Friday, February 16, 2007
NBI Days 12-15
Monday, Feb 12: Nothing spent, although I did go to Barnes and Noble. But I had a gift card, so it didn't count.
Tuesday, Feb 13: The office closed early today, fearful of the coming winter weather. So instead $20 for a perscription (a necesity), plus $1.50 for a candy heart for my daughter for Valentine's Day. Oh, and roses for the wife, $21.34 at the A&P. All necessities, I think all the men out there will agree. Would Levine? She devotes a chapter to the practice of gift-giving in which she claims things needn't be expensive to be appreciated. At the same time, she tells of her boyfriend's efforts to make paper animals for gifts, which don't seem to quite make it. In addition to the fact that they're not very good, they take a lot of time to produce. So what is the actual cost? In a college course of macro-economics, we learned about the economic cost of a thing. If you have a dollar to spend and you buy a candy bar for sixty cents, you don't have that sixty cents to use to buy something else. It's something I try to drill into my daughter's head, with mixed results.
On my way to play tennis that night, I was also going to stop at Amazing Hotdog for a snack. Necessary? Of course not, but I was a little depressed because I had to take the perscription so I thought a treat was in order. Unfortunately -- or perhaps not -- they were actually out of food. This isn't the first time it happened, which is surprising and annoying.
Feb 14: Amazingly, nothing spent today. Of course, being snowed in didn't hurt. My daughter was off from school and my office was closed. Unfortunately, Faith's was open, although she did come home a bit earlier. The weather prevented us from going out or ordering in, so we made do.
Feb. 15: Nothing spent. I find it's not to difficult not to spend on a weekday. I almost always bring lunch from home and if I go to they gym (a necessity at $22 a month?) I have no opportunity.
Feb. 16:
Gas, $15. I have to cover something for work on Sunday, plus I don't like being so low during such cold conditions.
Rachel's allowance, $10. When I was a kid, I got fifty cents a week. I remember one time I went to the bakey and to buy the newspaper for my mom. I was told to take my allowance out of the change. Instead of buying one baseball magazine for the fifty cents, I bought two, rather than wait until the following week. My mother was quite angry for this "transgression."
Maybe it's always been this way, but I don't think kids really have a grasp of money. In an economics class in college we learned about the economic cost of a thing, which basically says if you spend money on "A," you don't have that amount to spend on "B."
Although my daughter gets her allowance, plus whatever she makes babysitting or petsitting, her tastes are expensive. Maybe it's the area we live in or increased marketing strategies, peer pressure, etc.

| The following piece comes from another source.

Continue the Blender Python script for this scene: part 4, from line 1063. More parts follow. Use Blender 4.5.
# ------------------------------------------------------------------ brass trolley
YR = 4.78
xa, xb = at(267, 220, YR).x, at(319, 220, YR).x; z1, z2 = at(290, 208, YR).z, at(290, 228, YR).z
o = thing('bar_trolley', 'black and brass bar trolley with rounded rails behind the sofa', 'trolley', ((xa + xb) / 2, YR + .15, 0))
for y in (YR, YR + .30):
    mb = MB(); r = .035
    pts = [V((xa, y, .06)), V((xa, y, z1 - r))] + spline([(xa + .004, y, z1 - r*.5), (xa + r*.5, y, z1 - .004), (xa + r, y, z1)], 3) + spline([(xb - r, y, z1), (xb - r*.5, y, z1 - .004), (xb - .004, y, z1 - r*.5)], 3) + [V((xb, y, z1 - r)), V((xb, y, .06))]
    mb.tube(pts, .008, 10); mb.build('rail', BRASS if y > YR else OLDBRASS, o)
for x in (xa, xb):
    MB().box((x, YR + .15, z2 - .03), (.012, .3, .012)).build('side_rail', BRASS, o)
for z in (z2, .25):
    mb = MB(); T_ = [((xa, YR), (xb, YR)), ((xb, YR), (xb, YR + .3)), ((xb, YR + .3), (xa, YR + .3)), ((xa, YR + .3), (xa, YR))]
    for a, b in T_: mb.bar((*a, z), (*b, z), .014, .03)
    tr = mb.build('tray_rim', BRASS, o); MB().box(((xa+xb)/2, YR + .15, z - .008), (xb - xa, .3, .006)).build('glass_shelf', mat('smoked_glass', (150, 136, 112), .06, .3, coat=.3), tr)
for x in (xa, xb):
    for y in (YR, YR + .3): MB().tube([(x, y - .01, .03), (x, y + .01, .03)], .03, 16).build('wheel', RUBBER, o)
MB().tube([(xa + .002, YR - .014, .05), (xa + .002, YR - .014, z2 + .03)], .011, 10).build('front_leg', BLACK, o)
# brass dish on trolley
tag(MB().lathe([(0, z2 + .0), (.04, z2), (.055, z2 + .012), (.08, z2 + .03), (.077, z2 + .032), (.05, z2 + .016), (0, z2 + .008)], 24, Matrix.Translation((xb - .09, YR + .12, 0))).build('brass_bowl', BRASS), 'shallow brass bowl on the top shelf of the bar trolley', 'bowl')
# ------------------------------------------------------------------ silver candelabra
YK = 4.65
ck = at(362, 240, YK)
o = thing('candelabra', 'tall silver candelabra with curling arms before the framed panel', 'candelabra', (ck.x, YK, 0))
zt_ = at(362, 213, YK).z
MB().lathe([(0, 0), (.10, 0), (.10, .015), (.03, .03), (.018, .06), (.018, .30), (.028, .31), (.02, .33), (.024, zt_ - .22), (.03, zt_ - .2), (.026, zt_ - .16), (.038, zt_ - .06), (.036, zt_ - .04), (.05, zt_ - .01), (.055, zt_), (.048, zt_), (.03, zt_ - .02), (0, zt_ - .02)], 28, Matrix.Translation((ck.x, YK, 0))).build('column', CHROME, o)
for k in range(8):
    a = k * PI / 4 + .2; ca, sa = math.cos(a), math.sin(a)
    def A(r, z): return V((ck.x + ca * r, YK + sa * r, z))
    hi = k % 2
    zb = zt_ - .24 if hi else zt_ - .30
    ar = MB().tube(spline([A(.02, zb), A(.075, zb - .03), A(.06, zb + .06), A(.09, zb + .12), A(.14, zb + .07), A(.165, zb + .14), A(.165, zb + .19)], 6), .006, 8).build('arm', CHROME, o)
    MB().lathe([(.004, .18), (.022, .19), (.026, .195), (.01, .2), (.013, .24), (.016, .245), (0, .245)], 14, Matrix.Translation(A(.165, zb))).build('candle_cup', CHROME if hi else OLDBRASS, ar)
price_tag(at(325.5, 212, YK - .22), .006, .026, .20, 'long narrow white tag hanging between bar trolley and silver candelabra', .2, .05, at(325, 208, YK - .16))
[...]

She was quite upset because she lost her digital camera at a neighbor's Super Bowl party and it hasn't turned up. I'm upset because it means that whoever found it has not been honest enough to return something that obviously doesn't belong to them. And we're not talking about a ball point pen that could easily be mistaken as one's own. So she is wondering what she's goign to do without the camera, as if it's a mandatory piece of equipment for teenage life. Granted she's a good photography for her age, but if she thinks her parents are just going to replace it, she's wrong (she originally paid for it from her bat mitzva money).
She put up a fuss, saying that she didn't know why she should have to pay for such things as cameras, or game consoles when none of her friends do. The response that a) we may not have the money that other families do to spend on such items; b) that we don't care what goes on in other families; or c) that we disagree with the parents who just buy the kids everything they want, works sometimes but I can see her point.